The steady-state equal-time second-order correlation function ${\text{log}}_{10}{g}^{\left(2\right)}\left(0\right)$ is plotted varies with (a) the driving detuning $\mathrm{\Delta }/\gamma$ (here, for convenience, $\gamma =2\pi \times 1$ MHz used to scale the frequencies throughout the article) and the effective qubit-magnon coupling strength $g_{qm}/\gamma$. (b) The control field strength $\mathrm{\Omega }/\gamma$ and the probe field strength ${\xi }_p/\gamma$, respectively. We use $\mathrm{\Omega }/\gamma =0.1$ ($P_d\simeq 0.037\mu \mathrm{W}$) and ${\xi }_p/\gamma =0.001$ (the probe power $P_p\simeq 0.0037$ nW) in (a), and $\mathrm{\Delta }/\gamma =21$ and $g/\gamma =21$ in (b). The other system parameters we take are ${\kappa }_m/\gamma =1.4, {\kappa }_q/\gamma =1.2$, and $n_{\text{th}}=0$.

Figure 3

The equal-time second-order correlation function $g^{\left(2\right)}\left(0\right)$ versus the detuning $\mathrm{\Delta }/\gamma$ under the different values of the control field strength $\mathrm{\Omega }/\gamma =(0.1,2,10)$ in (a) and the probe field strength ${\xi }_p/\gamma =(0.033,0.06,1)$ in (c). The dependence of $g^{\left(2\right)}\left(0\right)$ on $\mathrm{\Omega }/\gamma$ and ${\xi }_p/\gamma$ are plotted in (b) and (d) for $\mathrm{\Delta }/\gamma =(14.8,0,21)$, respectively.

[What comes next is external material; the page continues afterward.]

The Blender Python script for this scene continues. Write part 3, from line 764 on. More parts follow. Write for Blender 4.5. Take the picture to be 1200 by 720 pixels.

We use ${\xi }_p/\gamma =0.001$ in (a) and (b), $\mathrm{\Omega }/\gamma =0.1$ in (c) and (d), and the other parameters are the same as those in Fig. 2.

Figure 4

The equal-time second-order correlation function $g^{\left(2\right)}\left(0\right)$ as a function of the effective qubit-magnon coupling strength $g_{qm}/\gamma$ under the different thermal magnon occupation number $n_{\text{th}}=(0,{10}^{-4},{10}^{-3})$. We use $(\mathrm{\Delta },\mathrm{\Omega },{\xi }_p)/\gamma =(21,0.1,0.001)$, and the other parameters are the same as those in Fig. 2.